Teaching Humanity

3 Min Read  •  Arts Integration

“I am a survivor of a concentration camp…. My request is: Help your students become human through teaching humanity…. Reading, writing, and arithmetic are important only if they serve to make our children more humane.”

This is an excerpt from a memo I received in my school mailbox many years ago.  It strongly resonated with me because I do believe that developing our students’ humanity should be our ultimate goal in education.  But when we are expected to teach so much in terms of content and skills, how do we have time, space or energy for worrying about developing our students’ humanity?

With some of my fourth graders I am doing a new weaving project and I have encountered some challenges.  In order to maintain my own sanity, after the first week of this project I had a talk with all the groups of 4th graders.  Many teachers have the “ask 3 before me” rule and there is a really good reason for that.  My talk ran along those lines.  I encouraged students who are experiencing trouble to first take a deep breath and see if they can figure it out themselves.  If that doesn’t work, I directed them to ask for help from a classmate who seemed confident in the process.

I also directed students to look around and offer help to anyone who looked stumped.  After that little talk, I noticed an energy shift.  I noticed that the classes were calmer and more productive and I was able to help many more students.  I also observed students being mindful of one another and helping one another.

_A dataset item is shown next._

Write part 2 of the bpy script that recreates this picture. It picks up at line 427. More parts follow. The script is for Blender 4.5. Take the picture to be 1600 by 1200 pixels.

When I reflected on this, I realized something.  Earlier in the year I had introduced Acting Right to these students.  One of the theatre games in that behavioral literacy program involves students working together as a team to meet certain challenges.  If some groups meet the challenge but others do not, the whole class goes to the “observation deck” to work out what broke down in terms of their cooperation.  Often times it is because those groups who met the challenge didn’t look around and make sure the other groups had also met the challenge and/or that students who didn’t make it into a group didn’t advocate for themselves.

Teaching Humanity, Strategies For Success, Education Closet
How could I have missed that connection?  Acting Right helps students develop an awareness of their responsibility as part of a community of learners – that no one wins if we don’t all win together.  Encouraging the students who need help to ask for it and encouraging those students who feel confident in the process to offer help to those in need is not just good for my sanity, it empowers the students to be more self-sufficient and it reminds us all that we are a team, that we need to help one another succeed.  And when we do that, we are all better for it in the end.

So if you couple your “ask 3 before me” rule with encouraging students to keep an eye out for others who may be struggling, you are helping them develop empathy, a realization that people need one another and the understanding that we have a responsibility to help others when we can.  No matter what you teach, you can cover the content and the skills and still help your students become more human.